• Aim:
What follows is a listing; give it again exactly, in its entirety.

• Recorded information:
━━━━━━━━━━━━━━━━

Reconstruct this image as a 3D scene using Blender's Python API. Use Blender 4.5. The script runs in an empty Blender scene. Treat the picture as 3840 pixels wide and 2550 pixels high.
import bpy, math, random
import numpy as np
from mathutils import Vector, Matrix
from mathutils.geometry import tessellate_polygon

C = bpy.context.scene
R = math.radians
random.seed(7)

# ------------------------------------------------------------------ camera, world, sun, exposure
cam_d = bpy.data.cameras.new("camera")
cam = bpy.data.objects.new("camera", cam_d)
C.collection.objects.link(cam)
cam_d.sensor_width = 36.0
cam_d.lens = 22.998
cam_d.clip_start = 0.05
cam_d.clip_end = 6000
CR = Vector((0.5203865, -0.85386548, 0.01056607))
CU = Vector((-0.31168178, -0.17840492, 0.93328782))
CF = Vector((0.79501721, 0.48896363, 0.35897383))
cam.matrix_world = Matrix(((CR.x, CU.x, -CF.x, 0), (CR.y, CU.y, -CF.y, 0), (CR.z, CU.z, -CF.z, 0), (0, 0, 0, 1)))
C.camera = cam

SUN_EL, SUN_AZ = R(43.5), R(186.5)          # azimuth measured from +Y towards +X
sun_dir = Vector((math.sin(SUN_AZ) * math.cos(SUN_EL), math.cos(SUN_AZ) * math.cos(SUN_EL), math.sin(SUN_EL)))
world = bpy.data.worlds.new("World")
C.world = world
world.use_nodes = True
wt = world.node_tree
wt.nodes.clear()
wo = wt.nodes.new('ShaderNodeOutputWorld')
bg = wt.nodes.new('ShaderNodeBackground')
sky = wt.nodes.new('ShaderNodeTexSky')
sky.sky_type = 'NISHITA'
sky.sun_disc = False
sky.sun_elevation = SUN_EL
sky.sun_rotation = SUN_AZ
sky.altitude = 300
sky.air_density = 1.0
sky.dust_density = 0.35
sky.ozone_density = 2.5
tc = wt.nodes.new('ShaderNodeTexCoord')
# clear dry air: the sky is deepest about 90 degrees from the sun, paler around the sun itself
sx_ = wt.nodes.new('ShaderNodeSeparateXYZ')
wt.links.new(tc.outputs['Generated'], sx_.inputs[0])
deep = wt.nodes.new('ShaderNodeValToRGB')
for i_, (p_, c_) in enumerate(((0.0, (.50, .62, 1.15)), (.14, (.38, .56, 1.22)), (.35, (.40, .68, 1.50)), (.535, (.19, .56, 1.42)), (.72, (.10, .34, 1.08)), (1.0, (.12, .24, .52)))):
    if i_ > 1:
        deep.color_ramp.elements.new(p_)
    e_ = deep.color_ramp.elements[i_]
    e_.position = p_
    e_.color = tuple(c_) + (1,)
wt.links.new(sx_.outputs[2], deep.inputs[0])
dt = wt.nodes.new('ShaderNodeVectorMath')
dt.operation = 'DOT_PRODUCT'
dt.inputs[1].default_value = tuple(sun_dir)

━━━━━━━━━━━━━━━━

• Result of this exercise:
Reconstruct this image as a 3D scene using Blender's Python API. Use Blender 4.5. The script runs in an empty Blender scene. Treat the picture as 3840 pixels wide and 2550 pixels high.
import bpy, math, random
import numpy as np
from mathutils import Vector, Matrix
from mathutils.geometry import tessellate_polygon

C = bpy.context.scene
R = math.radians
random.seed(7)

# ------------------------------------------------------------------ camera, world, sun, exposure
cam_d = bpy.data.cameras.new("camera")
cam = bpy.data.objects.new("camera", cam_d)
C.collection.objects.link(cam)
cam_d.sensor_width = 36.0
cam_d.lens = 22.998
cam_d.clip_start = 0.05
cam_d.clip_end = 6000
CR = Vector((0.5203865, -0.85386548, 0.01056607))
CU = Vector((-0.31168178, -0.17840492, 0.93328782))
CF = Vector((0.79501721, 0.48896363, 0.35897383))
cam.matrix_world = Matrix(((CR.x, CU.x, -CF.x, 0), (CR.y, CU.y, -CF.y, 0), (CR.z, CU.z, -CF.z, 0), (0, 0, 0, 1)))
C.camera = cam

SUN_EL, SUN_AZ = R(43.5), R(186.5)          # azimuth measured from +Y towards +X
sun_dir = Vector((math.sin(SUN_AZ) * math.cos(SUN_EL), math.cos(SUN_AZ) * math.cos(SUN_EL), math.sin(SUN_EL)))
world = bpy.data.worlds.new("World")
C.world = world
world.use_nodes = True
wt = world.node_tree
wt.nodes.clear()
wo = wt.nodes.new('ShaderNodeOutputWorld')
bg = wt.nodes.new('ShaderNodeBackground')
sky = wt.nodes.new('ShaderNodeTexSky')
sky.sky_type = 'NISHITA'
sky.sun_disc = False
sky.sun_elevation = SUN_EL
sky.sun_rotation = SUN_AZ
sky.altitude = 300
sky.air_density = 1.0
sky.dust_density = 0.35
sky.ozone_density = 2.5
tc = wt.nodes.new('ShaderNodeTexCoord')
# clear dry air: the sky is deepest about 90 degrees from the sun, paler around the sun itself
sx_ = wt.nodes.new('ShaderNodeSeparateXYZ')
wt.links.new(tc.outputs['Generated'], sx_.inputs[0])
deep = wt.nodes.new('ShaderNodeValToRGB')
for i_, (p_, c_) in enumerate(((0.0, (.50, .62, 1.15)), (.14, (.38, .56, 1.22)), (.35, (.40, .68, 1.50)), (.535, (.19, .56, 1.42)), (.72, (.10, .34, 1.08)), (1.0, (.12, .24, .52)))):
    if i_ > 1:
        deep.color_ramp.elements.new(p_)
    e_ = deep.color_ramp.elements[i_]
    e_.position = p_
    e_.color = tuple(c_) + (1,)
wt.links.new(sx_.outputs[2], deep.inputs[0])
dt = wt.nodes.new('ShaderNodeVectorMath')
dt.operation = 'DOT_PRODUCT'
dt.inputs[1].default_value = tuple(sun_dir)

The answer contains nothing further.